Кабинет № 79
Кабинет № 79
Но чаще скрежет ключей ночью возвещает иное.
Открывается волчок.
— Кто на букву «К»?
Я как-то сразу оказалась в роли старосты. Значит, мне отвечать.
— Комиссарова, Ковалева, Кузьмина, Керсновская…
— Имя, отчество, год рождения?
— Евфросиния Антоновна, тысяча девятьсот восьмого[9] года рождения.
— Выходи!
Гремят ключи, скрежещет засов. Дверь открыта.
Я в подземном коридоре. Руки за спину. Вперед!
Не оглядываюсь, знаю: конвоир идет за мной.
В нескольких местах коридор перегорожен толстой решеткой. Двери беззвучно отворяются, сами собой захлопываются. Сколько телефонов, кнопок, потайной сигнализации! Сколько труда, средств, изобретательности! Для чего? Против кого? Кому это нужно?
Коридор широкий, мощенный крупной плитой. Светло, тихо, пусто. Ничего не скажешь, тюрьма благоустроенная. Все эти лампочки, сигналы, автоматика… Подходишь к решетке — вспыхивает красный свет и двери гостеприимно распахиваются. Затем — синий свет, и решетка захлопывается. В стране разруха, а в тюрьме все работает образцово. На электростанциях не хватает топлива, все погружено во тьму. Счастлив тот, у кого есть коптилка на пихтовом масле. А в тюрьме разноцветная сигнализация, не говоря о тех юпитерах, от которых ночью светлее, чем днем!
Поистине, эта тюрьма — символ!
Сперва меня допрашивает в кабинете номер 79 (подумать только — 79!) следователь Соколов. Сижу на мягком диване. Соколов производит приятное впечатление: вежлив, предупредителен. Его внешность вводит меня в заблуждение. И я к нему — с открытой душой.
Неужели и теперь я так же наивна и доверчива, как прежде?

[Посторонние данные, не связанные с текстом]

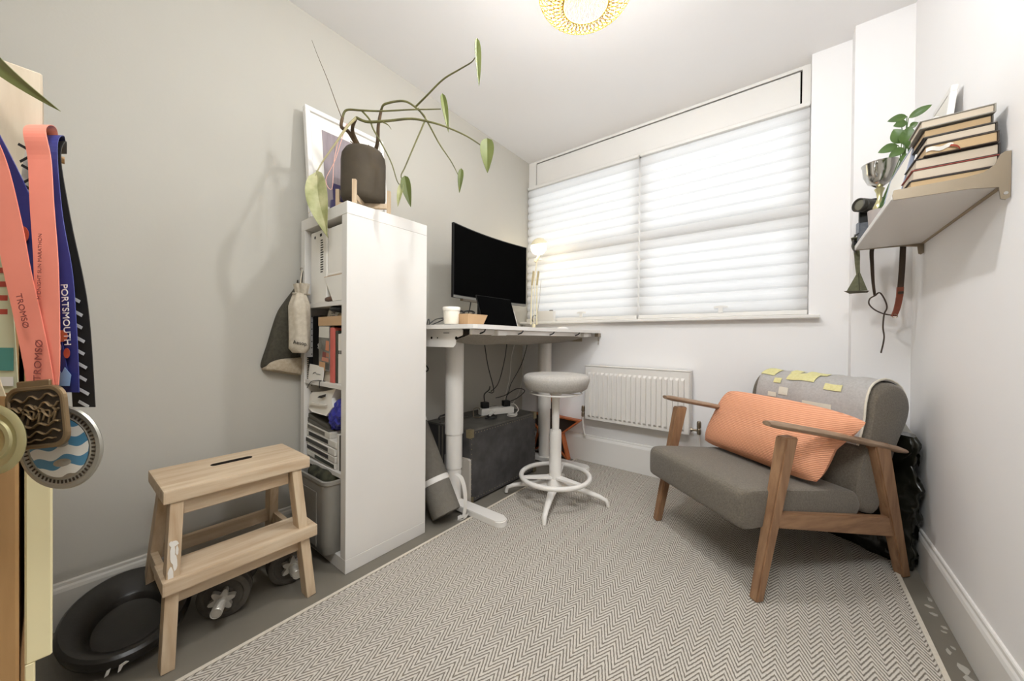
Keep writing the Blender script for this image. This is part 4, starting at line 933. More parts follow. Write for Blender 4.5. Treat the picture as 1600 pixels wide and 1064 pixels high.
# ------------------------------------------------------------------ stool
sc_ = Vector((.772, 1.533, 0))
t = thing('swivel_stool', 'round grey topped swivel stool with a white foot ring beside the desk', 'stool', (sc_.x, sc_.y, 0))
bm = B(); lathe(bm, [(0, .640), (.13, .640), (.160, .645), (.176, .657), (.187, .690), (.189, .708), (.184, .722), (.170, .731), (.1, .737), (0, .738)], (sc_.x, sc_.y, 0), 44); obj('seat', bm, M_stoolgrey, t, True)
bm = B(); ring(bm, (sc_.x, sc_.y, .626), .148, .0045, (0, 0, 1), 44, 8); cyl(bm, (sc_.x, sc_.y, .615), (sc_.x, sc_.y, .642), .035, seg=20); obj('height_ring', bm, M_whitemet, t, True)
bm = B(); beam(bm, (sc_.x-.148, sc_.y, .628), (sc_.x+.148, sc_.y, .628), .018, .004, (0, 0, 1), .001); obj('ring_spoke', bm, M_whitemet, t)
bm = B(); lathe(bm, [(0, .40), (.020, .40), (.021, .45), (.024, .62), (0, .62)], (sc_.x, sc_.y, 0), 20); obj('gas_lift', bm, M_whitemet, t, True)
bm = B(); lathe(bm, [(0, .10), (.034, .10), (.034, .400), (.031, .412), (0, .412)], (sc_.x, sc_.y, 0), 24); obj('column', bm, M_whitemet, t, True)
bm = B(); ring(bm, (sc_.x, sc_.y, .150), .195, .0135, (0, 0, 1), 48, 10); fr = obj('foot_ring', bm, M_whitemet, t, True)
for k in range(3):
    a = math.radians(-12+120*k); d = Vector((math.cos(a), math.sin(a), 0))
    obj('ring_arm', beam(B(), sc_+d*.025+Vector((0, 0, .142)), sc_+d*.190+Vector((0, 0, .150)), .050, .014, (0, 0, 1), .004, .030, .012), M_whitemet, t)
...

Отчасти — да. Но я уже знаю, что они во мне видят врага и хотят это доказать. Знаю, что кругом — ложь и уловки, но объясняю это спортивным азартом. В моем сознании еще не умещается мысль, что можно получать премию за доказанную виновность, когда подписывают признание, что можно перевыполнить план по количеству осужденных! Даже теперь мне все еще не верится в то, что я слышала о 1937 годе! А ведь тогда, в 1937-м, не было катастрофической войны и экономической разрухи!
Я продолжаю придерживаться своей тактики: говорить правду, только правду, всю правду. Лгать — унизительно. Я хочу иметь право не опускать глаз. Говоря правду, я не впаду в противоречия, мне не придется метаться, как зайцу на облаве, и никто не ткнет меня носом, как нашкодившего щенка.
Теперь я расширила свой горький опыт. Теперь уже не доверчивость побуждает меня говорить правду, не вера в то, что правда поможет рассеять недоразумение. Правду говорю я из гордо-сти и оттого, что не могу побороть брезгливого отвращения ко лжи и к трусости.
О чем допрашивал меня Соколов? Вернее, о чем мы беседовали, так как допрос протекал в самой дружественной обстановке? Все было рассчитано на то, чтобы вызвать доверие, веру в великодушие, надежду на спасение. И — усыпить осторожность. А мне и притворяться не надо. Я ничего не скрываю и ни о чем не умалчиваю.
Много ночей ведется эта «непринужденная беседа». То с глазу на глаз, то их двое или даже трое. Кто-то входит, прислушивается к моим словам или задает ряд вопросов. Соколов нажимает то одну, то другую кнопку — на столе или внизу, под ним. А я безоговорочно выкладываю все, что у меня на душе: факты, наблюдения, рассуждения и выводы.
Иногда я удивляюсь, как это «случайно вошедший», оказывается, так хорошо знает те места, по которым я прошла, весь мой маршрут, шаг за шагом. Другой бойко говорит со мной об Одессе. Я и не скрываю, что Одессу знаю хорошо, но ту, какой она была до революции. Больше всего удивил меня один из этих «случайно зашедших», обнаружив неплохие знания о наиболее видных жителях города Сорок, назвав друзей моего отца Драганчей и Штефанелли, с которыми мы с папой так часто ездили на охоту.
После того как я с максимальной откровенностью ответила на все задаваемые вопросы, мне предложили подписать какую-то галиматью, что я заброшенный врагами диверсант!